Sorry if my post was a bit confusing. I just had all these thoughts going round in my head and was just writing them as they came to me.

I had told my friend about that particular forum and I had even shown her some of the more useful replies I had received. I guess she memorised the website from the print out.

I don't think she was trying to communicate with me through the forum. I only found out she was registered because I was using her computer. I was trying to get in to check my personal messages and when the computer logged into the site I saw the personal messages she had written to the woman I have been talking with. She had not posted them on the public board so I had no idea until now that she had been on the site.

As to my feelings for this woman I'm not surprised you did not understand what my feelings for her are because I am confused about how I'm feeling. When I joined that forum she did not reply to any of my posts for a while but I had noticed the nice replies she left for other people. Then one day she did leave a reply to something I had written and I have been writing to her on the board since. My emotions are so all over the place at the moment that I'm not sure I trust myself in how I feel. I know I get really disappointed and feel really upset if she doesn't reply to something I've written and I feel I have to keep writing until she responds. Maybe I am forming an attachment to her, I don't know. I think my feelings are all confused and mixed up with my feelings about my former tutor.

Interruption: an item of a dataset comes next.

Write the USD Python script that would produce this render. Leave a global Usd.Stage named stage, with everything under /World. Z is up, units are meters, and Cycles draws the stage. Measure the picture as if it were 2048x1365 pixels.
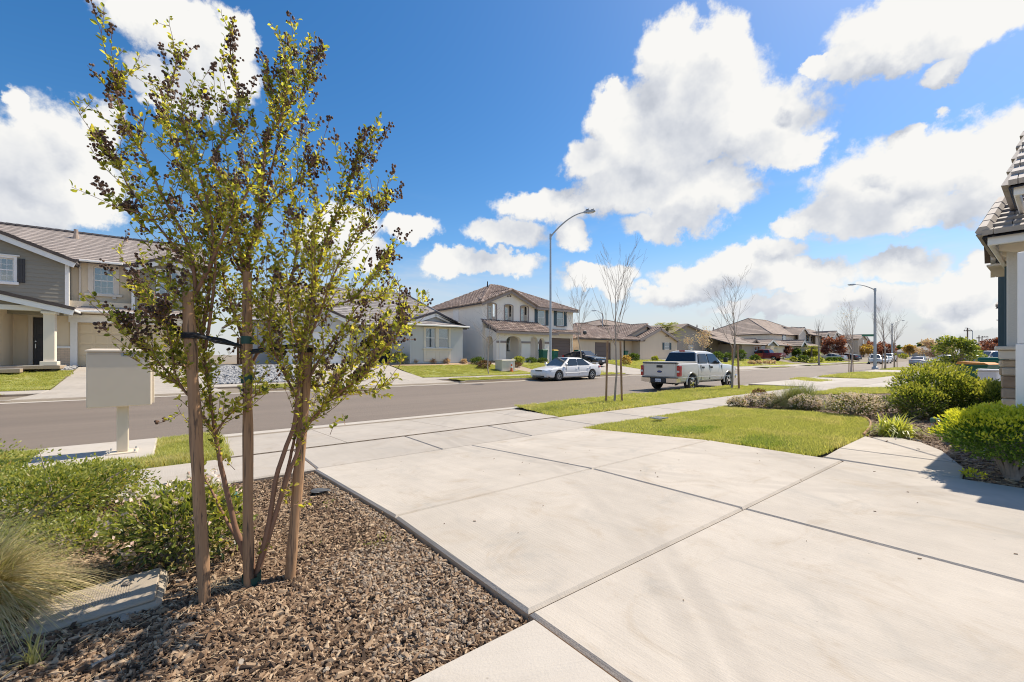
import math, random
import numpy as np
import trimesh, shapely, shapely.geometry as sg, shapely.affinity as sa
import usdkit, meshkit
from pxr import Usd, UsdGeom, UsdLux, UsdShade, Sdf, Gf, Vt

stage = Usd.Stage.CreateInMemory()
UsdGeom.SetStageUpAxis(stage, 'Z')
UsdGeom.SetStageMetersPerUnit(stage, 1.0)
UsdGeom.Xform.Define(stage, '/World')
UsdGeom.Scope.Define(stage, '/World/Looks')

# ------------------------------------------------------------------ camera, sky, sun, exposure
F, CX, VH, H = 860.0, 1024.0, 710.0, 1.62          # focal length in photo pixels, principal column, horizon row, eye height
STREET = math.radians(38.0)                        # the street runs 38 degrees off the picture plane
U2 = np.array([math.cos(STREET), math.sin(STREET)])
N2 = np.array([-math.sin(STREET), math.cos(STREET)])
cam = UsdGeom.Camera.Define(stage, '/World/camera')
cam.CreateHorizontalApertureAttr(36.0)
cam.CreateFocalLengthAttr(36.0 * F / 2048)
cam.CreateVerticalApertureOffsetAttr(36.0 * (VH - 682.5) / 2048)
cam.CreateClippingRangeAttr(Gf.Vec2f(0.05, 5000))
cam.CreateExposureAttr(0.55)
_x = UsdGeom.Xformable(cam)
_x.AddTranslateOp().Set(Gf.Vec3d(0, 0, H))
_x.AddRotateXOp().Set(90.0)

SUN_AZ, SUN_EL = math.radians(57.0), math.radians(53.0)     # azimuth from +y towards +x
SUN_DIR = np.array([math.sin(SUN_AZ) * math.cos(SUN_EL), math.cos(SUN_AZ) * math.cos(SUN_EL), math.sin(SUN_EL)])
sun = UsdLux.DistantLight.Define(stage, '/World/sun')
sun.CreateIntensityAttr(1.1)
sun.CreateAngleAttr(0.5)
sun.CreateColorAttr(Gf.Vec3f(1.0, 0.90, 0.76))
sun.GetPrim().CreateAttribute('inputs:normalize', Sdf.ValueTypeNames.Bool).Set(True)
_x = UsdGeom.Xformable(sun)
_x.AddRotateZOp().Set(-math.degrees(SUN_AZ))
_x.AddRotateXOp().Set(90.0 - math.degrees(SUN_EL) + 0.0 if False else -(90.0 - math.degrees(SUN_EL)))


class NG:
    """A small node-graph writer; node names count up so that they are evaluated in the order written."""
    def __init__(self):
        self.n, self.l, self.k = {}, [], 0

    def add(self, kind, out, **inp):
        self.k += 1
        name = 'n%04d' % self.k
        vals = {}
        for a, b in inp.items():
            if isinstance(b, tuple) and len(b) == 2 and b[0] == '@':
                self.l.append((b[1], '%s.%s' % (name, a)))
            else:
                vals[a] = b
        self.n[name] = (kind, vals)
        return ('@', name + '.' + out)

    def m(self, op, a, b=None, c=None, clamp=False):
        d = dict(math_type=op, value1=a)
        if b is not None: d['value2'] = b
        if c is not None: d['value3'] = c
        if clamp: d['use_clamp'] = True
        return self.add('math', 'value', **d)

    def v(self, op, a, b=None, out='vector', **kw):
        d = dict(math_type=op, vector1=a, **kw)
        if b is not None: d['vector2'] = b
        return self.add('vector_math', out, **d)

    def noise(self, vec, scale, detail=3.0, rough=0.55, dist=0.0, out='fac'):
        return self.add('noise_texture', out, vector=vec, scale=float(scale), detail=float(detail), roughness=float(rough), distortion=float(dist))

    def ramp(self, fac, stops, out='color'):
        return self.add('rgb_ramp', out, fac=fac, ramp=stops)

    def rng(self, x, a, b, c, d, kind='linear'):
        return self.add('map_range', 'result', value=x, from_min=float(a), from_max=float(b), to_min=float(c), to_max=float(d), clamp=True, range_type=kind)

    def mix(self, fac, a, b, kind='mix'):
        return self.add('mix', 'color', fac=fac, color1=a, color2=b, mix_type=kind)

    def build(self, path, surface=None, volume=None):
        return usdkit.material(stage, path, self.n, self.l, surface=surface and surface[1], volume=volume and volume[1])


def az_el(u, v):
    x, z = (u - CX) / F, (VH - v) / F
    return math.atan2(x, 1.0), math.atan2(z, math.hypot(x, 1.0))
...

I do know I am now worried that she might back off and want to keep her distance from me. In a way I want to discuss it with her but I'm worried if I do she will tell me she feels it is better if she doesn't write to me anymore. Maybe it is a case of sticking my head in the sand but I don't feel I can cope with losing contact with anyone else that I care about at the moment.

My friend does not know about this forum so I don't think she'll come here. She thinks I only use the other one so hopefully it will be safe.

Then again maybe I'm just overreacting about this whole thing. I don't know anymore.